Contact: Shaundra Scott, Executive Director,, 843-720-1423, ext. 202
COLUMBIA, SC - Yesterday South Carolina Governor Henry McMaster made an important step forward in the decades-long effort to curb the criminalization of student behavior.  He signed into law important amendments to the Disturbing Schools statute (16-17-420). Originally this statute was passed to deter outside agitators from disturbing schools and colleges. Over the years, however, the vague language of the statute and the increased presence of law enforcement in schools had combined to result in students being arrested for minor infractions at school.  Childish mistakes that had been discipline problems in the past were now treated as crimes. Even First Amendment protected student expression fell subject to the law.
The application of this statute led to children as young as kindergarten-age to be handcuffed and charged. And a disproportionate number of minority students and students with disabilities were charged under this statute. In SC this statute was a prime feeder into what has been called the School-to-Prison pipeline.  Most disconcerting is that the behavior for which students would be arrested would rarely be considered a crime if it had happened on the street. Childish errors and adolescent acting out became crimes rather than teaching moments.

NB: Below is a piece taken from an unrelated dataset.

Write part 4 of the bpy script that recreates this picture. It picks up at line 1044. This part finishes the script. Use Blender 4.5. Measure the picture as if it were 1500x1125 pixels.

In the fall of 2016, the ACLU filed a lawsuit challenging the constitutionality of the Disturbing Schools statute after a School Resource Officer (“SRO”) at Spring Valley High School near Columbia was caught on camera physically removing a student from her desk after her teacher reported that she had refused to put away her cell phone. Another student spoke out about the unnecessary use of force as the officer dragged her classmate across the floor. Both girls were arrested and charged under the Disturbing Schools statute.  
For years, attempts to modify Disturbing Schools lagged in both chambers. The ACLU constitutional challenge appears to have been the last straw needed to encourage the legislators to take action to protect our children.  That lawsuit had been dismissed in the spring of 2017.  In the spring of 2018, the 4thCircuit Court of Appeals reinstated the case. Shortly thereafter a hearing was finally scheduled in the House and the bill revising the statute had new life. Late in the legislative session, amendments were adopted by both chambers and sent to Gov. McMaster’s desk.  He signed the bill yesterday.  The amendments restore the original intent of the law. Once again it applies only to individuals outside the school who engage in disruptive activity to the learning environment, not to children who are in the school and who might be exhibiting behavior expected of children of a certain age.  
While the amended statute falls short of excluding application to all children and the parents of students, this is a major victory which will remove a link in the School to Prison pipeline. We applaud the legislators and Gov. McMaster for taking these important steps to recognize and preserve the constitutional rights of children in school.